2. Zoolander 2 (2016), Ben Stiller

Thoroughly enjoyable and an almost transgression belonging to the Adam Sandler school of filmmaking remain the polar extremes of the talent that is Ben Stiller. ‘Zoolander 2’, a sequel that history shall regard as an unnecessary one, was Stiller’s directorial disasterpiece. Poorly directed, poorly acted in, the film would be memorialized for vaulting Owen Wilson and Stiller comedy talents to be never be brought out during the course of the film. Some films are written as comedies only to be remembered as tragedies, and this joins that dreaded list.

 

1. The Last Face (2016), Sean Penn 

Sean Penn’s biographer shall have the time of his life whenever he would have to script a superlative about the man. A two-time Academy Award winner (his shout-out to the maverick Mickey Rourke after his win in ‘Milk’ echoes around the Dolby Theatre as a charm riddled memory), Penn’s is no stranger to directorial mastery with the Indian Runner, The Pledge and 2007s ‘Into The Wild’ all seamed into a silken strand of fine cinema.

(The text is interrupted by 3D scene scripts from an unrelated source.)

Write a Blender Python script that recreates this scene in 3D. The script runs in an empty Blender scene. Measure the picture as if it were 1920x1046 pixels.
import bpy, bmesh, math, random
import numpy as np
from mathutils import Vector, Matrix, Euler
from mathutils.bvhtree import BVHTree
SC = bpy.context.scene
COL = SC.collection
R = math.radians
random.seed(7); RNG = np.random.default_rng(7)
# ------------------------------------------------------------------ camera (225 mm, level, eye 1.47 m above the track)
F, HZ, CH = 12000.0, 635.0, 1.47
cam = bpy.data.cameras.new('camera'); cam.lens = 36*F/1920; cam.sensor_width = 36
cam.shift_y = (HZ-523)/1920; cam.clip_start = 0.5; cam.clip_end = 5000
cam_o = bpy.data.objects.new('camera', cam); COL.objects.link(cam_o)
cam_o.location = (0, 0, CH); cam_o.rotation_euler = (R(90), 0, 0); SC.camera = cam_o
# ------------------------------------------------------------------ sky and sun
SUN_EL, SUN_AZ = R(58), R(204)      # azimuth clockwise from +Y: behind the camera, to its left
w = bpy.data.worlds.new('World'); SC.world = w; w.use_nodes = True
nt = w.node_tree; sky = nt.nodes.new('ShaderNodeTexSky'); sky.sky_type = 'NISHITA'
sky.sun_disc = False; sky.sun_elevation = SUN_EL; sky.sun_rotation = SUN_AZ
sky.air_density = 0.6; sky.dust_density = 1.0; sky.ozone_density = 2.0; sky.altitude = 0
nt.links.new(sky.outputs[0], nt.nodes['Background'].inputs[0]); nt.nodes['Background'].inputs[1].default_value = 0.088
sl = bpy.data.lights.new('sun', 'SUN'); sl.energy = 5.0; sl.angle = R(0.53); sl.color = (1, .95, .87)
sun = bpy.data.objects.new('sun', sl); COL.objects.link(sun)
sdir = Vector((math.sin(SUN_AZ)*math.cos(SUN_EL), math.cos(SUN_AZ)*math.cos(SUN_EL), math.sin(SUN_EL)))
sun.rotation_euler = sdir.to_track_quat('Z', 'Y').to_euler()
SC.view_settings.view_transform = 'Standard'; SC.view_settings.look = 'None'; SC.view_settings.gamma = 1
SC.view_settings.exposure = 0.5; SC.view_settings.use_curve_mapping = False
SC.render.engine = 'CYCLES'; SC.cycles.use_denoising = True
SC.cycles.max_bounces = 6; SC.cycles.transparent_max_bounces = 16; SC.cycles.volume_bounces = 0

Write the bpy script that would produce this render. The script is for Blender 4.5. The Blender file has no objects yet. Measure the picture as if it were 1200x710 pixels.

‘The Last Face’, however, merits little praise. Set in the humanitarian crisis of Africa, a cause the director’s activism would have him be no stranger to, The Last Face is an amateurish turn by Penn compounded by chalky performances from Charlize Theron and Javier Barden. A project that would have rattled the paper it was first conceived on, the reel was to sadly remained disaffected due to lackluster writing, acting and most important, an uninspiring turn by their star boy director.